Now, no doubt due to my lack of experience with Exchange, I find myself
hunting about in the System Manager applet fairly often, googling,
reading
blogs, msexchangeteam, this list, etc... when the more arcane tasks come
up; I wish I could say the same as you and jump right to where I want to
be in there all the time.

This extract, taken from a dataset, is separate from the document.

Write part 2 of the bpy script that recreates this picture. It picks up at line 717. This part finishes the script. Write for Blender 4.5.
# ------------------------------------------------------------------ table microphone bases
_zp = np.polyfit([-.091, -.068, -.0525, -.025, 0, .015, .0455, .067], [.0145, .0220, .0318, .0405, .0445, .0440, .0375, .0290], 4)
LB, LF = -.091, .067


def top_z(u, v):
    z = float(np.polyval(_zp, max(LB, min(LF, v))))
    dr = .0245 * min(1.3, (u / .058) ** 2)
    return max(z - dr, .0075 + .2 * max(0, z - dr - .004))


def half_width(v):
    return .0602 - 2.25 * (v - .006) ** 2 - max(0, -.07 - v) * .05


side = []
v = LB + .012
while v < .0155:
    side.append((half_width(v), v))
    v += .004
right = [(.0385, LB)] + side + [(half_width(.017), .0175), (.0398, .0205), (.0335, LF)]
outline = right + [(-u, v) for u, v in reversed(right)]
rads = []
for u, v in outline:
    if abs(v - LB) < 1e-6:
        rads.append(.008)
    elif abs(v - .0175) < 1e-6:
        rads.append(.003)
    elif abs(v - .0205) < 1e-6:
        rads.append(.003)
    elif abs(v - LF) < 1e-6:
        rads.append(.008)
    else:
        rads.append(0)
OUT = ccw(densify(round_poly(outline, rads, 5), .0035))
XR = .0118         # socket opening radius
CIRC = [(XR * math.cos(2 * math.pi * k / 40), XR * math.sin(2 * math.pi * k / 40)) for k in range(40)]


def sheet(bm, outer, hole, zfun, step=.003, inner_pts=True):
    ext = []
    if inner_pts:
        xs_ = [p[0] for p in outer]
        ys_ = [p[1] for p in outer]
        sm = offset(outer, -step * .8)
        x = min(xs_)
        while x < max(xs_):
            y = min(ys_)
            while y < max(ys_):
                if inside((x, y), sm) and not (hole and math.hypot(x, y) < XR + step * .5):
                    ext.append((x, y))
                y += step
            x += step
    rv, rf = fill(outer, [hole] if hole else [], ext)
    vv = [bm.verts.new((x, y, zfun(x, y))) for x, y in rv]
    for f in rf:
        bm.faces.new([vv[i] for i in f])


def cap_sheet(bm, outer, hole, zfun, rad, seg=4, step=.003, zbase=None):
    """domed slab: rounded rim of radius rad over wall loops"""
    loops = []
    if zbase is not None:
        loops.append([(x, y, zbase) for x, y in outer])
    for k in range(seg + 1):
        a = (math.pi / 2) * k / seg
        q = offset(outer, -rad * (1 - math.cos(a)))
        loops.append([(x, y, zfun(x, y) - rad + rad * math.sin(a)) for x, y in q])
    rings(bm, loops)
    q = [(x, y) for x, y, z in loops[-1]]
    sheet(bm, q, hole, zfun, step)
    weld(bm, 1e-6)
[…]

Even so, I've never heard anyone say that Exch
2003 System Manager was very well organized.

I see what you're saying WRT discoverability being more inherent in a
GUI
(some people, NOT ME HERE, would argue vehemently against that).
However,
continually thumbing through PS docs every time to find what to type
doesn't seem very productive to me.  While having more GUI tools might
help for the occasional admin (and I can't speak for your environment) I
feel an organized hierarchical directory of scripts that you develop
once
and then just click on (or scheduled task) in the future goes a really
really long way and will ultimately eclipse any gui over time for
routine
things in terms of efficiency.  Isn't this the whole point of scripting?
This latter approach certainly saves a lot of time here every patch
Tuesday with the servers and when we get exchange 07 or 10 here I expect
it will be the same case with adds/removes/changes and other
administrative drudgery.  The first little while is always a slog...but
it
is very often worth it in the end!

Not to say your point about missing GUI tools isn't valid but I can't
say
it's a catastrophic shortcoming even for the smaller shop like us here.
In the given example I would wager money that I could develop and debug
a
PS script for Exchange 2007 in under 2 hours such that I could click it
and have my answer in a few seconds every time in the future.  Further,
I
bet with just a few small modifications, the script would sort by item
count instead of size.  Or maybe it would ask me every time I ran it?

Hmm, now that someone helpfully posted a link about a powerpack
supporting
Exch 2003 I might just see about that!